Testimonies
Our Fearless Fierce Force
After my pitch to Jasad received the greenlight, I sat there finding myself unable to put into words the struggles I’ve had with my body. For years, those struggles were mine and I was as much a part of them as they were a part of me. But I found myself battling the demon that is writer’s block. I need to write about my heart, my years researching the profound effects the patriarchy has had on me, on the binaries of masculine and feminine, and the reinforcement of the status quo.

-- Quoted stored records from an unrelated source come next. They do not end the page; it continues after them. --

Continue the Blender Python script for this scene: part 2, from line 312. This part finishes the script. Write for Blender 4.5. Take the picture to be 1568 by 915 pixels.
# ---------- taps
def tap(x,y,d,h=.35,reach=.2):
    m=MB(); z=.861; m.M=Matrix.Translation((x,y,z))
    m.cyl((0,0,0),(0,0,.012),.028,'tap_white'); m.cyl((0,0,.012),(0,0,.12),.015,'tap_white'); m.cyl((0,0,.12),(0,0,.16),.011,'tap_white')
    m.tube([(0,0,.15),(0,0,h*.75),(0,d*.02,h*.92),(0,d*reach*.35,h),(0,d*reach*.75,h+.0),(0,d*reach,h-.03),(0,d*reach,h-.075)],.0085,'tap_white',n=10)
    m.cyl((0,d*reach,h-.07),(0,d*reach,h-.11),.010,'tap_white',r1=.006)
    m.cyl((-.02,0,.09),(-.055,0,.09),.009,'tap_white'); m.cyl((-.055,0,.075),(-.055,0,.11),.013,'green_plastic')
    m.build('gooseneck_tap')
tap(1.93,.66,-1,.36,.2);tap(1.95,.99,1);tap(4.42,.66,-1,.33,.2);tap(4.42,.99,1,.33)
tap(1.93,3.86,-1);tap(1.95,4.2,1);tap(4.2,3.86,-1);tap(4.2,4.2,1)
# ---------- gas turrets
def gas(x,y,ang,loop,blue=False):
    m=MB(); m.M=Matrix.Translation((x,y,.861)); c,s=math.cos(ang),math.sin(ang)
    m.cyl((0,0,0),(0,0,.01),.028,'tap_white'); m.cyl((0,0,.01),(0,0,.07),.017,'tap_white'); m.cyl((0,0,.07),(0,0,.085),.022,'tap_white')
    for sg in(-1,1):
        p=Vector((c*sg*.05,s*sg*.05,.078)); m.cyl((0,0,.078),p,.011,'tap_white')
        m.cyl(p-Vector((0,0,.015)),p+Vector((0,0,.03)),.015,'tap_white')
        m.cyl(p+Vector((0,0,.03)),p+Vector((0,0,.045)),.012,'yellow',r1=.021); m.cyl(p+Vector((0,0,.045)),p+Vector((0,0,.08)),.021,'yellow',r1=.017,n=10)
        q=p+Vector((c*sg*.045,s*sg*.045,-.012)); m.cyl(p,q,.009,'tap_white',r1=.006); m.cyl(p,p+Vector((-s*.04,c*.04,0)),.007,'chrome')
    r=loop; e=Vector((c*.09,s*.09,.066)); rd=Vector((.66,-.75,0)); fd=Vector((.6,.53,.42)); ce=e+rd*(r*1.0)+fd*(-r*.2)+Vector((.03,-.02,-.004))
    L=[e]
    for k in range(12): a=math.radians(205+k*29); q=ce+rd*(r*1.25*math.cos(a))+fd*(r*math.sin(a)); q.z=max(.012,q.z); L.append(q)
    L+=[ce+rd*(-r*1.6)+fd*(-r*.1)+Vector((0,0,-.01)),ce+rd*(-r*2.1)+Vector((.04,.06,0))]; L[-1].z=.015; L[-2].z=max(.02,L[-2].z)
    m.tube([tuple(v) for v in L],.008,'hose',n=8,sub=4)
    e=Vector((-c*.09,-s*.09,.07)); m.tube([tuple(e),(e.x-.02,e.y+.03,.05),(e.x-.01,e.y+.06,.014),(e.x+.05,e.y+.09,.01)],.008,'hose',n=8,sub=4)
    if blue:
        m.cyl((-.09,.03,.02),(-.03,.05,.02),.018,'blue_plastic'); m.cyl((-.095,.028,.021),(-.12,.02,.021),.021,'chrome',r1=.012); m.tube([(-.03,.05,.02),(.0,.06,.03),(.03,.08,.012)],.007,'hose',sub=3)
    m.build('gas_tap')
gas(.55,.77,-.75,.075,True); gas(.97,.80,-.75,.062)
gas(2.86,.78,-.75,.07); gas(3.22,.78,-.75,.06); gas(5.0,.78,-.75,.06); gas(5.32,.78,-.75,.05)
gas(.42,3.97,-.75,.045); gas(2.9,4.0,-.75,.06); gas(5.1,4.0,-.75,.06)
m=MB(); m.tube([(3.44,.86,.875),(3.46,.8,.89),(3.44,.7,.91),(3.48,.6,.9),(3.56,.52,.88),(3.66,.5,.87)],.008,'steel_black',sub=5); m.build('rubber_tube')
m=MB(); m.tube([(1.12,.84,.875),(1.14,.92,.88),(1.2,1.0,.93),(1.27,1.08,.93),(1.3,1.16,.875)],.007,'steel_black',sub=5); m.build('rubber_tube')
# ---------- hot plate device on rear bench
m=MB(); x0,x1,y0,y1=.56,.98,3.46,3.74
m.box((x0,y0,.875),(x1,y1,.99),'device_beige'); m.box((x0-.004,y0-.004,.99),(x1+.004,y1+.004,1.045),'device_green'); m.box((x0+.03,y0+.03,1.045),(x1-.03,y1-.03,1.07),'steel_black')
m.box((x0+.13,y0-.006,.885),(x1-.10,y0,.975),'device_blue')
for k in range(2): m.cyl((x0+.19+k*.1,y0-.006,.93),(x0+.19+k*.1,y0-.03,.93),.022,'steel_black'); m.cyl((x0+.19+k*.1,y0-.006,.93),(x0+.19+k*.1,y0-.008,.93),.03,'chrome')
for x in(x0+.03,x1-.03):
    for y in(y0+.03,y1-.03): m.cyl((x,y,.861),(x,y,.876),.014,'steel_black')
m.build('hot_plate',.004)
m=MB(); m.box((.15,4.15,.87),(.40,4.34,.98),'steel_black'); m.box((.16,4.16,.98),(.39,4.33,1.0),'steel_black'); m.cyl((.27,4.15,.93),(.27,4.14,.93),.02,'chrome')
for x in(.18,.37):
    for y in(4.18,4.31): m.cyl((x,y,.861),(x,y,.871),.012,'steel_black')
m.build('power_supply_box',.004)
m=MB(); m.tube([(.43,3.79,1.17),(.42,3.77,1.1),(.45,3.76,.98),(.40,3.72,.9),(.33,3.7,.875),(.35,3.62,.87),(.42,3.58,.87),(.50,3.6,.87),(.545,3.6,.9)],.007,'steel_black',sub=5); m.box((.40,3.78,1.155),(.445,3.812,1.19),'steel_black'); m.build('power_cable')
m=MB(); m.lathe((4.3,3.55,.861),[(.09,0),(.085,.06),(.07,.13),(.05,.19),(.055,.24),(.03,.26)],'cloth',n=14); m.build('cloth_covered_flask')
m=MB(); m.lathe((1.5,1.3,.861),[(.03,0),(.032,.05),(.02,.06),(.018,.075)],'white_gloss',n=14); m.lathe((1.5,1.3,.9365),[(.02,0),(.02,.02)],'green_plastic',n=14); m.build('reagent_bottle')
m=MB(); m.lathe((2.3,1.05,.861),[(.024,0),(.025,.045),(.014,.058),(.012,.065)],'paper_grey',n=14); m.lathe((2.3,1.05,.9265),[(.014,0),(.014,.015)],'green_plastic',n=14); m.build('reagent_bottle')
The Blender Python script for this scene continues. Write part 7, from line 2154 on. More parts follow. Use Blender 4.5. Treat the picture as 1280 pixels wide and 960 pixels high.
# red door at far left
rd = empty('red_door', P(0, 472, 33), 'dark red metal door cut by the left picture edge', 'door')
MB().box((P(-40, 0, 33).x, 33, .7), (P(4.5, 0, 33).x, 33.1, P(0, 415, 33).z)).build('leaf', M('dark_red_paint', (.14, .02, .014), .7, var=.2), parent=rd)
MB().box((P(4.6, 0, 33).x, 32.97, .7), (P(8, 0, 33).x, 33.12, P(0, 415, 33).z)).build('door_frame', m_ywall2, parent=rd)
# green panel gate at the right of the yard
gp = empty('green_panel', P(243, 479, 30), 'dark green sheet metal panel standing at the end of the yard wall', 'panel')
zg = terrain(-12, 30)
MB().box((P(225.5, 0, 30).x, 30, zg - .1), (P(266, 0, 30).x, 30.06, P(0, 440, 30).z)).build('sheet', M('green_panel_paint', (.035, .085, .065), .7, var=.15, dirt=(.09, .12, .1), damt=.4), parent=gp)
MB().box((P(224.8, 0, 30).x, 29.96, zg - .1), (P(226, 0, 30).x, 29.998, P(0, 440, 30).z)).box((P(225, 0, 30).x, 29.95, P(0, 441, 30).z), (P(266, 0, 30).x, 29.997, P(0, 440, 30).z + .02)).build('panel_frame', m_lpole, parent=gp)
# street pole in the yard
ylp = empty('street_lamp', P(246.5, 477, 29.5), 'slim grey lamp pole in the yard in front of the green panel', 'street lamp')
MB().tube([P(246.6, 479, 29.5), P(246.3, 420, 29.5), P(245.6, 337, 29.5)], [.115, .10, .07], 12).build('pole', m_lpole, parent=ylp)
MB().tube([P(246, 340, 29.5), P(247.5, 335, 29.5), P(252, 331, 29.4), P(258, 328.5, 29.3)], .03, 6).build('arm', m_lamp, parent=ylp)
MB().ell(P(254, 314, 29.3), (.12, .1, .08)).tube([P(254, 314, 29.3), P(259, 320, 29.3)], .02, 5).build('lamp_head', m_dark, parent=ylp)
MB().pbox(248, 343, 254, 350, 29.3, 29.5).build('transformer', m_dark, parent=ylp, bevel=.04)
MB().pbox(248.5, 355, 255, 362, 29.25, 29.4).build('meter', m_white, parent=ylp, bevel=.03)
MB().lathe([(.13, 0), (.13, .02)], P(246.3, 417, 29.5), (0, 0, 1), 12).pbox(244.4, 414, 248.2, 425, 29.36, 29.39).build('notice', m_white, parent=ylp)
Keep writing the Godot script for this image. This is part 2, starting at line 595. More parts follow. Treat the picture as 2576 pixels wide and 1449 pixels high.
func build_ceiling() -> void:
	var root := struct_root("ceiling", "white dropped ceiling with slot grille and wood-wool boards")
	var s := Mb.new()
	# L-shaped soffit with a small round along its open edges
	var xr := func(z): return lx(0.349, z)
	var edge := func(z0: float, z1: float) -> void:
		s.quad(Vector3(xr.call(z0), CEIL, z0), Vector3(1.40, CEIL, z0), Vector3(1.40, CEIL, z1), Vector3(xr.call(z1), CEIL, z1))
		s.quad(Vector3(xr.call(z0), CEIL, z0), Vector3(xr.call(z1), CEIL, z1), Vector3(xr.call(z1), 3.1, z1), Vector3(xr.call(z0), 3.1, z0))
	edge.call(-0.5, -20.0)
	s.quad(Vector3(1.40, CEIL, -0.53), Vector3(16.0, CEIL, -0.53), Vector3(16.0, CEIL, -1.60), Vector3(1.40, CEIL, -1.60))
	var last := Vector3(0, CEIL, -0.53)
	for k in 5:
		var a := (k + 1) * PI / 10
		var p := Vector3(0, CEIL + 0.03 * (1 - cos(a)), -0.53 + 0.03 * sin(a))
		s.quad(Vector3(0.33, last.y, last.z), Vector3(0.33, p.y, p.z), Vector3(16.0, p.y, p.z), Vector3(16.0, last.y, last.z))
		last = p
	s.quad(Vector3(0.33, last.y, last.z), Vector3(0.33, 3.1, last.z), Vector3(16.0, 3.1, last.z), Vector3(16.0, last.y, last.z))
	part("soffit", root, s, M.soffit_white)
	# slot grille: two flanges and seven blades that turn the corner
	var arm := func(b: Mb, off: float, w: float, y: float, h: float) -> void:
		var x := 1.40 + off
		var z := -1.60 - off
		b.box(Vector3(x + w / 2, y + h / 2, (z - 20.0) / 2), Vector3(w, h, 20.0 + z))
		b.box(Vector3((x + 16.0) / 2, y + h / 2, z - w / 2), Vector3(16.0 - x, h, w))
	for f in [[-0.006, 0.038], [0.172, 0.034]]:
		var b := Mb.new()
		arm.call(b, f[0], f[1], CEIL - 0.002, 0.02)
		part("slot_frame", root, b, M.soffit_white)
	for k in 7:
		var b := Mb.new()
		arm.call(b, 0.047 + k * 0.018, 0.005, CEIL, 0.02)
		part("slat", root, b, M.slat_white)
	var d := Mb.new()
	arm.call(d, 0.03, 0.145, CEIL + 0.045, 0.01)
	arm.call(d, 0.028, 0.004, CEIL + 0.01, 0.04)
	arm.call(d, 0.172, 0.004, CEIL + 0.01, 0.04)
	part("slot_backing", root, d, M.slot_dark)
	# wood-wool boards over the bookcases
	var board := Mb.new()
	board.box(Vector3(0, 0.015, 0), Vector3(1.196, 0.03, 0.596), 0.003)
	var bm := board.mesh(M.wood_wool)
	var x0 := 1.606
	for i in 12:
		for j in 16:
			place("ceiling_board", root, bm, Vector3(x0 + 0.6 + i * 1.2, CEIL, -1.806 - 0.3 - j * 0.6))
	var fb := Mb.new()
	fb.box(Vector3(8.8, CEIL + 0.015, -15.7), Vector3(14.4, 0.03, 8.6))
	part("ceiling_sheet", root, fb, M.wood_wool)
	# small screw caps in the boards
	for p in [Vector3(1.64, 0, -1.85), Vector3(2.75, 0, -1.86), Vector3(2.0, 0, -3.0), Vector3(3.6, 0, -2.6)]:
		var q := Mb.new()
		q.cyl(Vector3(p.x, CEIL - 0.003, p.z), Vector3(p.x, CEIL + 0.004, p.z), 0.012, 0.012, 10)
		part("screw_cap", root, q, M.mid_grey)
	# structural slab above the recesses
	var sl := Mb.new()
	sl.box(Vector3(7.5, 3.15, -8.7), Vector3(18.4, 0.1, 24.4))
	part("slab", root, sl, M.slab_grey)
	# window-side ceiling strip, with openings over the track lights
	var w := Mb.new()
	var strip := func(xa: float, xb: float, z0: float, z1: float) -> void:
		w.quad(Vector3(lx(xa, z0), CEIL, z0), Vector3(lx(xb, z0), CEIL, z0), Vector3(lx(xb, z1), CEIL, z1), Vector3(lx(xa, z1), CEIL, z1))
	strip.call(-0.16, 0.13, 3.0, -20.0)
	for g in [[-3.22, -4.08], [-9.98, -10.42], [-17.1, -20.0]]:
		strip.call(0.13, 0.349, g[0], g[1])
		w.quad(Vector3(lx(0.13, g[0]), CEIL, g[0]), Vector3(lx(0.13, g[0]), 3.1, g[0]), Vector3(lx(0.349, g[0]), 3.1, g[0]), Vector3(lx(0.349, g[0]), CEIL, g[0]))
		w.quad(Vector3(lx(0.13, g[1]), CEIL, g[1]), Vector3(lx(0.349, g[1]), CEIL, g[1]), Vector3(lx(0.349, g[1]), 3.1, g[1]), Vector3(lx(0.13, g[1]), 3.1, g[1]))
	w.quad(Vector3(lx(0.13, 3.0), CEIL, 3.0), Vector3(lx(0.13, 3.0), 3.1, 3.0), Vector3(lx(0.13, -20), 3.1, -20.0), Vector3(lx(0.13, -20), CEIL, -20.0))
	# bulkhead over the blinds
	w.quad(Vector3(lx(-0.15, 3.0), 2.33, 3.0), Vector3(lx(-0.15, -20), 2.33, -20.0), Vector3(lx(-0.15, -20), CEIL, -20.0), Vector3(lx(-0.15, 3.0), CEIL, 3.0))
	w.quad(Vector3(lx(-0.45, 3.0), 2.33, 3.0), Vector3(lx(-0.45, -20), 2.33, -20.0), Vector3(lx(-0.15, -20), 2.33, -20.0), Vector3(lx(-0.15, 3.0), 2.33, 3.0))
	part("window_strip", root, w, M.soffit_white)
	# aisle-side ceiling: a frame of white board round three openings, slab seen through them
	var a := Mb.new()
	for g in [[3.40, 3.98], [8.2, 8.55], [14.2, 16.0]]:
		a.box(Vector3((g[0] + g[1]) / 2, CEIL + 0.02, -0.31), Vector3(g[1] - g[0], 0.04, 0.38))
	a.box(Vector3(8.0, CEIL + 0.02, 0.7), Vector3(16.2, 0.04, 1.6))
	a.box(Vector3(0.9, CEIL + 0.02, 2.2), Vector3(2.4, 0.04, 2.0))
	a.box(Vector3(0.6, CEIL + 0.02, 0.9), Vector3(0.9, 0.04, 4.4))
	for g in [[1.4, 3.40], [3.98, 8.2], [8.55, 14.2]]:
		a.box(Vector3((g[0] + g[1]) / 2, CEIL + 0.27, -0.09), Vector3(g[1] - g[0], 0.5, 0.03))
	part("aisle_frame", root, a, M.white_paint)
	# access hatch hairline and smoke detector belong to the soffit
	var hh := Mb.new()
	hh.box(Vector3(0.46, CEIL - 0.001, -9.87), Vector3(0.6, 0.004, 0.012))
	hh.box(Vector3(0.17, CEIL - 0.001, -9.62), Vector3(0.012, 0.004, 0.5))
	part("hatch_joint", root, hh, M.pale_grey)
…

But my pen failed me…

Fear paralyzes us

Maybe this magazine is not for me, a woman from Lebanon’ south in her late 30s; a woman who has struggled with her body throughout the entirety of her adult life. It is exhausting and nerve-wracking. It almost, dare I say, feels sinful to take to a platform that welcomes my trials and tribulations; a platform where I can voice all of my tired body’s struggles with a sexuality that I can only describe as checkered. But here I am dear reader and here you are. 

I am paralyzed with fear. As a woman who grew up in a conservative, predominantly Shia south, I see myself as a rebel for refusing to wear the veil

I am paralyzed with fear. As a woman who grew up in a conservative, predominantly Shia south, I see myself as a rebel for refusing to wear the veil. But rebel is not how I am seen. In fact, my hair, bare arms and skin, have often been the center of attention for all the wrong reasons, putting my soul and personality on the backburner. I was not seen for who I was, but rather for whom or what I was perceived as in the eyes of others: an immoral, loose woman.  

© Maia Iva

My body became my enemy. What I chose to adorn it with, what I chose to wear became a major hindrance to me. I chose to no longer wear tight clothing to work, dresses became off limits whenever visits to my pious uncle’s house were due. My thoughts attacked me: “Don’t show your bare arms when exercising on the corniche,” they said. “Who is going to take your seriously with those brightly colored nails and your long blonde hair?” I struggled with assumptions, with projections, with people readily believing the most preposterous ideas about me based solely on my unveiled hair and “immodest” body. I found myself on the losing end of a moral race, with no redemption in sight. I was losing respect for myself, for my body, for my feminist ideas. I was internalizing my community’s hatred and making it my own. I was internalizing the misogyny and everything that comes with it (after all, isn’t feminism just an excuse to be loose?).

My body became my enemy. What I chose to adorn it with, what I chose to wear became a major hindrance to me.

Strength in numbers

It was the first of online staff meetings for the English department of Jasad magazine, and already, I was feeling out of place as I listened to our editor in chief Joumana Haddad discuss her vision of the magazine. 

© Wangeshi Mutu

There I was, a woman on the verge of losing all convictions in the feminist cause, listening to a well-articulated female journalist who had spent decades fighting my fight – and making it look easy in the process, even though she, too, grew up in a very conservative family. 

Where does she get the strength to fight on? I almost opened my mouth a couple of times to ask her, to implore her to divulge her secrets: How do you go on when our world is hell-bent on telling us that we are only bodies? How do you claim your body and your sexuality as yours with no fear of judgment or retribution? I listened on, enamored, as more people voiced their thoughts on feminism, the body and sexuality, and I could feel myself growing stronger…healing, almost. I listened as my strong and beautiful coworkers voiced their ideas emphatically, confidently, with no hint of self-doubt. They too have struggled, like I have, but somehow, they powered through, undeterred. So I listened on, drinking them in, drinking it all in.

I am not alone, my mind chimed, I am not isolated. There are people just like me, out there, who understand my struggle, and every woman’s struggle here. And now we have a voice, we have a platform, we have purpose. Alone, I was afraid, but together, we are a fearless fierce force to reckon with. I found my strength in numbers, and I now stand tall knowing I was never wrong for daring to claim this body as my own, in all its glory and shortcomings. Jasad Magazine’s mere existence gives me hope, a hope that will galvanize the new generation to change the oppressive status quo. The journey has just begun, and we will prevail. 

I am not alone, my mind chimed, I am not isolated.